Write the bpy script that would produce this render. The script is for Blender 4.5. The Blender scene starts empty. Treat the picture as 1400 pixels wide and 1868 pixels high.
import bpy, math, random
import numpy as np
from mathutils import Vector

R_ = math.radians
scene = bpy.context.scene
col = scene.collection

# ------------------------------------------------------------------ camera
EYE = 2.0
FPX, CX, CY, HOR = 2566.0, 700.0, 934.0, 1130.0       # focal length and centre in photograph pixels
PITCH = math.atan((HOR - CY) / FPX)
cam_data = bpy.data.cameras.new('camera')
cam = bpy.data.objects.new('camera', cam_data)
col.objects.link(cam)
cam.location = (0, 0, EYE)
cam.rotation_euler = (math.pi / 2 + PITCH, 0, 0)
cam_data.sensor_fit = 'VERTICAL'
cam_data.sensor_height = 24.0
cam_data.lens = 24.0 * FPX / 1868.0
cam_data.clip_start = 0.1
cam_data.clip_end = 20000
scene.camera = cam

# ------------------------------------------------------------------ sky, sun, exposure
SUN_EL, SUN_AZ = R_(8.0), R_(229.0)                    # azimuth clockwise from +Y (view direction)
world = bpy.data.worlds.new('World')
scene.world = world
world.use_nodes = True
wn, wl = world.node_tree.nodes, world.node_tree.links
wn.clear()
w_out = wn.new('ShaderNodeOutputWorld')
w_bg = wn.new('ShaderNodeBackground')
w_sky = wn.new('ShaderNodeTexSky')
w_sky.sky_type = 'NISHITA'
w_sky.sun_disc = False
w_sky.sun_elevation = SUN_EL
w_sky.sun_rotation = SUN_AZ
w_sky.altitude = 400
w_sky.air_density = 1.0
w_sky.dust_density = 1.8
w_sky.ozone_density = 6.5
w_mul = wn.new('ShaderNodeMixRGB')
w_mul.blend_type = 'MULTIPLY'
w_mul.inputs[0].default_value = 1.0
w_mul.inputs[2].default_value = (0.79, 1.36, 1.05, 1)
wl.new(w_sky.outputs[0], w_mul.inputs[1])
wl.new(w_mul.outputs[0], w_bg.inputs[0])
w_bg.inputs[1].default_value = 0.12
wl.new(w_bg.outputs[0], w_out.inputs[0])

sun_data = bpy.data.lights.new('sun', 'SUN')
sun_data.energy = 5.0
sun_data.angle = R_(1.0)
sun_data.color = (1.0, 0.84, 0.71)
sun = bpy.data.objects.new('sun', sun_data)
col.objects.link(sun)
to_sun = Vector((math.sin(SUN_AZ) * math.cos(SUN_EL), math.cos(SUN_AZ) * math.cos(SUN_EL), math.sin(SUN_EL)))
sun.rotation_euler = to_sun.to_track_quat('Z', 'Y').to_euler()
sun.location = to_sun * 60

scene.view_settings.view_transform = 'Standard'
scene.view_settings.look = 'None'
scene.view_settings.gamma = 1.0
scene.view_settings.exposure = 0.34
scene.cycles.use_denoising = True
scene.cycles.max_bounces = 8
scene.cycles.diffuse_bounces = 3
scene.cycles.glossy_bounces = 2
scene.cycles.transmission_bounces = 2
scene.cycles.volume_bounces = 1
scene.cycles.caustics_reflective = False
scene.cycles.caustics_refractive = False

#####

§ **Directions**:
Copy out every line of the data above, exactly as given.

§ **Full response**:
Write the bpy script that would produce this render. The script is for Blender 4.5. The Blender scene starts empty. Treat the picture as 1400 pixels wide and 1868 pixels high.
import bpy, math, random
import numpy as np
from mathutils import Vector

R_ = math.radians
scene = bpy.context.scene
col = scene.collection

# ------------------------------------------------------------------ camera
EYE = 2.0
FPX, CX, CY, HOR = 2566.0, 700.0, 934.0, 1130.0       # focal length and centre in photograph pixels
PITCH = math.atan((HOR - CY) / FPX)
cam_data = bpy.data.cameras.new('camera')
cam = bpy.data.objects.new('camera', cam_data)
col.objects.link(cam)
cam.location = (0, 0, EYE)
cam.rotation_euler = (math.pi / 2 + PITCH, 0, 0)
cam_data.sensor_fit = 'VERTICAL'
cam_data.sensor_height = 24.0
cam_data.lens = 24.0 * FPX / 1868.0
cam_data.clip_start = 0.1
cam_data.clip_end = 20000
scene.camera = cam

# ------------------------------------------------------------------ sky, sun, exposure
SUN_EL, SUN_AZ = R_(8.0), R_(229.0)                    # azimuth clockwise from +Y (view direction)
world = bpy.data.worlds.new('World')
scene.world = world
world.use_nodes = True
wn, wl = world.node_tree.nodes, world.node_tree.links
wn.clear()
w_out = wn.new('ShaderNodeOutputWorld')
w_bg = wn.new('ShaderNodeBackground')
w_sky = wn.new('ShaderNodeTexSky')
w_sky.sky_type = 'NISHITA'
w_sky.sun_disc = False
w_sky.sun_elevation = SUN_EL
w_sky.sun_rotation = SUN_AZ
w_sky.altitude = 400
w_sky.air_density = 1.0
w_sky.dust_density = 1.8
w_sky.ozone_density = 6.5
w_mul = wn.new('ShaderNodeMixRGB')
w_mul.blend_type = 'MULTIPLY'
w_mul.inputs[0].default_value = 1.0
w_mul.inputs[2].default_value = (0.79, 1.36, 1.05, 1)
wl.new(w_sky.outputs[0], w_mul.inputs[1])
wl.new(w_mul.outputs[0], w_bg.inputs[0])
w_bg.inputs[1].default_value = 0.12
wl.new(w_bg.outputs[0], w_out.inputs[0])

sun_data = bpy.data.lights.new('sun', 'SUN')
sun_data.energy = 5.0
sun_data.angle = R_(1.0)
sun_data.color = (1.0, 0.84, 0.71)
sun = bpy.data.objects.new('sun', sun_data)
col.objects.link(sun)
to_sun = Vector((math.sin(SUN_AZ) * math.cos(SUN_EL), math.cos(SUN_AZ) * math.cos(SUN_EL), math.sin(SUN_EL)))
sun.rotation_euler = to_sun.to_track_quat('Z', 'Y').to_euler()
sun.location = to_sun * 60

scene.view_settings.view_transform = 'Standard'
scene.view_settings.look = 'None'
scene.view_settings.gamma = 1.0
scene.view_settings.exposure = 0.34
scene.cycles.use_denoising = True
scene.cycles.max_bounces = 8
scene.cycles.diffuse_bounces = 3
scene.cycles.glossy_bounces = 2
scene.cycles.transmission_bounces = 2
scene.cycles.volume_bounces = 1
scene.cycles.caustics_reflective = False
scene.cycles.caustics_refractive = False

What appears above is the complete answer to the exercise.